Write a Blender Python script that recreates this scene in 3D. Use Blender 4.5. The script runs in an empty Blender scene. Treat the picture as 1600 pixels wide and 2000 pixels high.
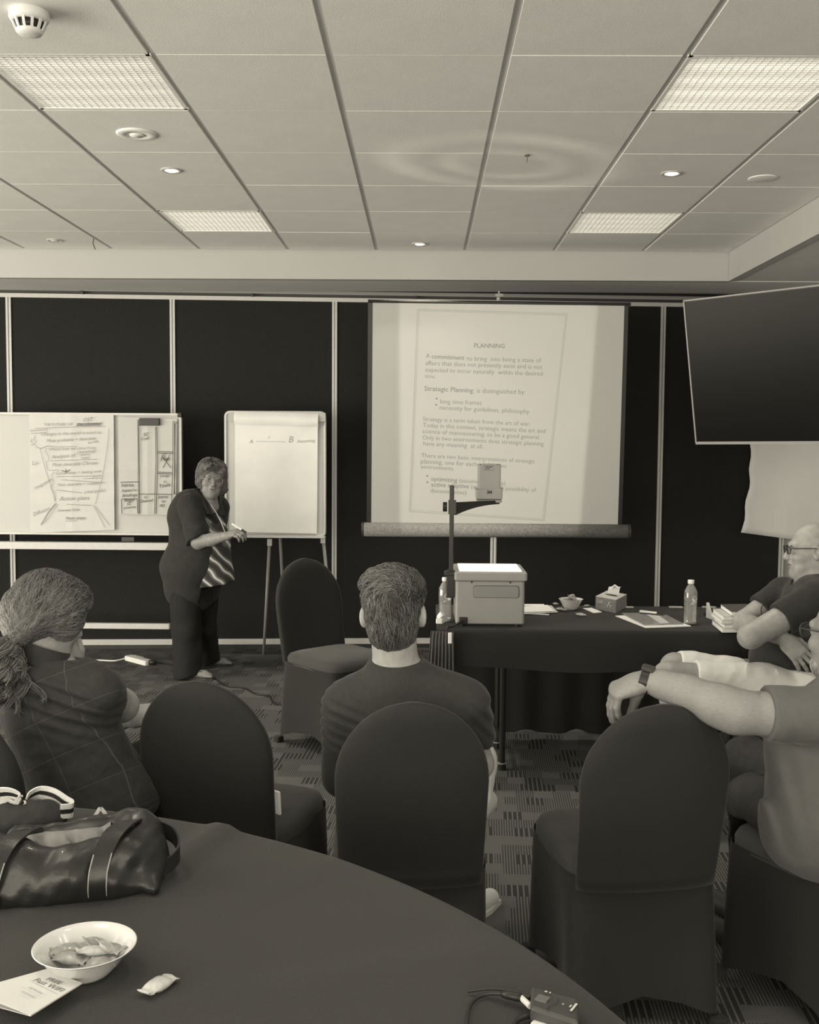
import bpy, math, random
import numpy as np
from mathutils import Vector, Matrix, kdtree
SC = bpy.context.scene
COL = SC.collection
rng = np.random.default_rng(7)
random.seed(7)

# ---------------------------------------------------------------- camera
FPX, PITCH, YAW, ROLL, CAMH = 2048.72, .0663558, -.0122836, .00681625, 1.60
_f = np.array([math.sin(YAW)*math.cos(PITCH), math.cos(YAW)*math.cos(PITCH), -math.sin(PITCH)])
_r = np.array([math.cos(YAW), -math.sin(YAW), 0.0])
_u = np.cross(_r, _f)
CR = math.cos(ROLL)*_r + math.sin(ROLL)*_u
CU = math.cos(ROLL)*_u - math.sin(ROLL)*_r
CF = _f
CC = np.array([0, 0, CAMH])
cam = bpy.data.cameras.new('camera')
cam.sensor_fit = 'HORIZONTAL'; cam.sensor_width = 36.0; cam.lens = FPX*36/1600
cam.clip_start = .05; cam.clip_end = 60
co = bpy.data.objects.new('camera', cam); COL.objects.link(co)
co.matrix_world = Matrix(((CR[0], CU[0], -CF[0], 0), (CR[1], CU[1], -CF[1], 0), (CR[2], CU[2], -CF[2], CAMH), (0, 0, 0, 1)))
SC.camera = co

# ---------------------------------------------------------------- light
TINT = (1.0, .925, .745)
SC.view_settings.view_transform = 'Standard'; SC.view_settings.look = 'None'
SC.view_settings.exposure = 0.0; SC.view_settings.gamma = 1.0
SC.view_settings.use_curve_mapping = False
w = bpy.data.worlds.new('room_daylight'); SC.world = w; w.use_nodes = True
w.node_tree.nodes['Background'].inputs[0].default_value = (*TINT, 1)
w.node_tree.nodes['Background'].inputs[1].default_value = .60
def area(name, loc, target, sx, sy, power):
    l = bpy.data.lights.new(name, 'AREA'); l.shape = 'RECTANGLE'; l.size = sx; l.size_y = sy
    l.energy = power; l.color = TINT
    o = bpy.data.objects.new(name, l); COL.objects.link(o); o.location = loc
    o.rotation_euler = (Vector(target)-Vector(loc)).to_track_quat('-Z', 'Y').to_euler()
    return o
area('rear_window_daylight', (-.6, -4.2, 1.5), (-.2, 8, 1.6), 7.5, 2.6, 350)
area('side_window_daylight', (-6.4, 2.0, 1.25), (0, 3.6, 2.3), 7.0, 2.4, 470)

# ---------------------------------------------------------------- helpers
def ray(px, py): return (px-800)/FPX*CR - (py-1000)/FPX*CU + CF
def at(px, py, Y):                      # the point at depth Y seen at that pixel
    d = ray(px, py); return CC + d*(Y/d[1])
def on(px, py, Z=0.0):                  # the point of the horizontal plane Z seen at that pixel
    d = ray(px, py); return CC + d*((Z-CAMH)/d[2])
def plane_hit(px, py, P0, n):
    d = ray(px, py); return CC + d*(np.dot(P0-CC, n)/np.dot(d, n))
V = lambda *a: np.array(a, float)
def unit(v): v = np.asarray(v, float); return v/np.linalg.norm(v)

def lin(v): v = v/255; return v/12.92 if v <= .04045 else ((v+.055)/1.055)**2.4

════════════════

▶ Work required: Output an exact copy of the material, with the pictures removed.

▶ Written answer:
Write a Blender Python script that recreates this scene in 3D. Use Blender 4.5. The script runs in an empty Blender scene. Treat the picture as 1600 pixels wide and 2000 pixels high.
import bpy, math, random
import numpy as np
from mathutils import Vector, Matrix, kdtree
SC = bpy.context.scene
COL = SC.collection
rng = np.random.default_rng(7)
random.seed(7)

# ---------------------------------------------------------------- camera
FPX, PITCH, YAW, ROLL, CAMH = 2048.72, .0663558, -.0122836, .00681625, 1.60
_f = np.array([math.sin(YAW)*math.cos(PITCH), math.cos(YAW)*math.cos(PITCH), -math.sin(PITCH)])
_r = np.array([math.cos(YAW), -math.sin(YAW), 0.0])
_u = np.cross(_r, _f)
CR = math.cos(ROLL)*_r + math.sin(ROLL)*_u
CU = math.cos(ROLL)*_u - math.sin(ROLL)*_r
CF = _f
CC = np.array([0, 0, CAMH])
cam = bpy.data.cameras.new('camera')
cam.sensor_fit = 'HORIZONTAL'; cam.sensor_width = 36.0; cam.lens = FPX*36/1600
cam.clip_start = .05; cam.clip_end = 60
co = bpy.data.objects.new('camera', cam); COL.objects.link(co)
co.matrix_world = Matrix(((CR[0], CU[0], -CF[0], 0), (CR[1], CU[1], -CF[1], 0), (CR[2], CU[2], -CF[2], CAMH), (0, 0, 0, 1)))
SC.camera = co

# ---------------------------------------------------------------- light
TINT = (1.0, .925, .745)
SC.view_settings.view_transform = 'Standard'; SC.view_settings.look = 'None'
SC.view_settings.exposure = 0.0; SC.view_settings.gamma = 1.0
SC.view_settings.use_curve_mapping = False
w = bpy.data.worlds.new('room_daylight'); SC.world = w; w.use_nodes = True
w.node_tree.nodes['Background'].inputs[0].default_value = (*TINT, 1)
w.node_tree.nodes['Background'].inputs[1].default_value = .60
def area(name, loc, target, sx, sy, power):
    l = bpy.data.lights.new(name, 'AREA'); l.shape = 'RECTANGLE'; l.size = sx; l.size_y = sy
    l.energy = power; l.color = TINT
    o = bpy.data.objects.new(name, l); COL.objects.link(o); o.location = loc
    o.rotation_euler = (Vector(target)-Vector(loc)).to_track_quat('-Z', 'Y').to_euler()
    return o
area('rear_window_daylight', (-.6, -4.2, 1.5), (-.2, 8, 1.6), 7.5, 2.6, 350)
area('side_window_daylight', (-6.4, 2.0, 1.25), (0, 3.6, 2.3), 7.0, 2.4, 470)

# ---------------------------------------------------------------- helpers
def ray(px, py): return (px-800)/FPX*CR - (py-1000)/FPX*CU + CF
def at(px, py, Y):                      # the point at depth Y seen at that pixel
    d = ray(px, py); return CC + d*(Y/d[1])
def on(px, py, Z=0.0):                  # the point of the horizontal plane Z seen at that pixel
    d = ray(px, py); return CC + d*((Z-CAMH)/d[2])
def plane_hit(px, py, P0, n):
    d = ray(px, py); return CC + d*(np.dot(P0-CC, n)/np.dot(d, n))
V = lambda *a: np.array(a, float)
def unit(v): v = np.asarray(v, float); return v/np.linalg.norm(v)

def lin(v): v = v/255; return v/12.92 if v <= .04045 else ((v+.055)/1.055)**2.4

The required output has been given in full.